Music, oral history, artwork by all ages and monologues from August Wilson plays will provide free entertainment starting at 6:30 p.m. on Friday, April 26, under a festival tent. The Daisy Wilson Artist Community event, with food samples from what will become the Legacy Café in Wilson’s  former house at 1727 Bedford Ave., offers a sneak-peek of the home, the growing University-Hill District organization partnerships and future events fostered by Wilson’s local presence.

This event initially was geared toward the Pittsburgh meeting of the Eastern Communication Association and its interest in intercultural communication, explained Dr. Kathleen Glenister Roberts, Honors College director and a leader in the communications group. As plans were developed, the event swelled to reflect the many partnerships between campus and Hill District organizations and the University’s Strategic Plan, which aims to strengthen service to neighbors as modeled by Duquesne’s Spiritan founders.

“The University’s Strategic Plan gives attention to relationships with our neighbors in the Hill, and students and community members are engaging in a variety of ways,” Roberts said. “Why not highlight these many connections?”

Last year, the Honors College forged a long-term partnership with the Daisy Wilson Artist Community, a fledgling nonprofit named for Wilson’s mother.
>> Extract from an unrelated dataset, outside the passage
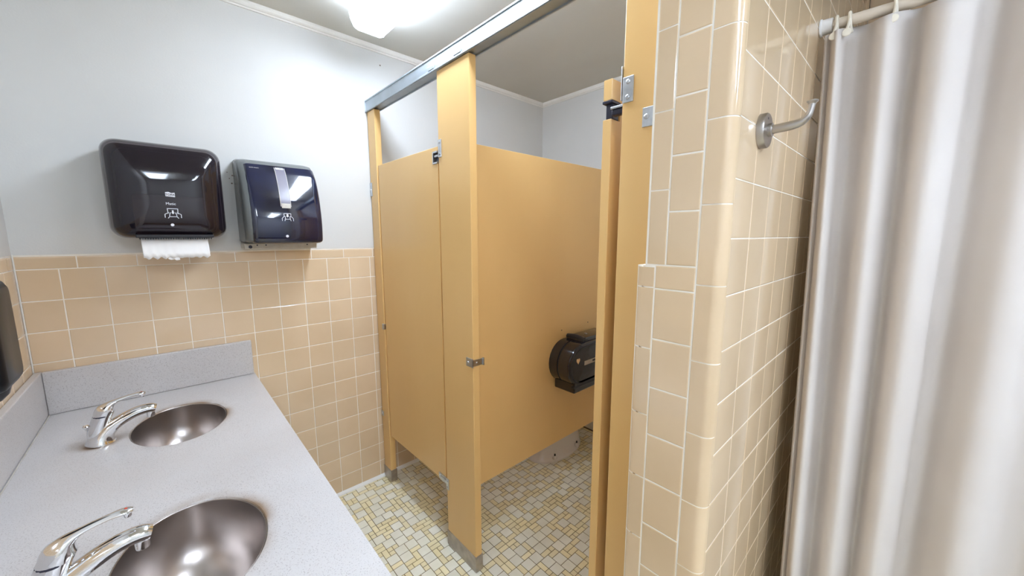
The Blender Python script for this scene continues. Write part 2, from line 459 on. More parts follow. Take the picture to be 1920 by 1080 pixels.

Students in the service-learning course of Dr. Evan Stoddard, associate dean of the McAnulty College, helped the nonprofit to develop a long-term strategic plan. Deepening the partnership’s ties, Stoddard’s students led community tours during the spring Center for the Catholic Intellectual Tradition’s lecture series.

Because Duquesne students studied Wilson in literature and drama classes, a theater production was a natural fit. The staging will feature monologues from Ma Rainey’s Black Bottom, Jitney and King Hedley II, starting at 7:15 p.m., with music school performers playing jazz between scenes.

“One of the biggest things August Wilson cared about was history,” observed Eva Diodati, a former Red Masquer and alumna who is working with producer John Lane, assistant professor of theater arts in the McAnulty College. “The main theme of almost every one of his plays is history.”

Stories related to the Hill District, taken from the 1,000 Stories project, will be incorporated onstage as forbears of Wilson’s work. Psychology students of Assistant Professor Dr. Susan Goldberg have been collecting and presenting oral histories of Hill District residents, whose recollections recount the area’s history and resilience, and the community’s future.

In addition, artifacts relating to the Hill and Wilson will be displayed with the artwork of Hill District artists and school children at the event, which takes place the day before Wilson’s birthday.

While the Wilson house exterior waits its turn for improvements, other transformations are occurring, thanks to campus-community partnership efforts—bringing the promise of more celebrations to come.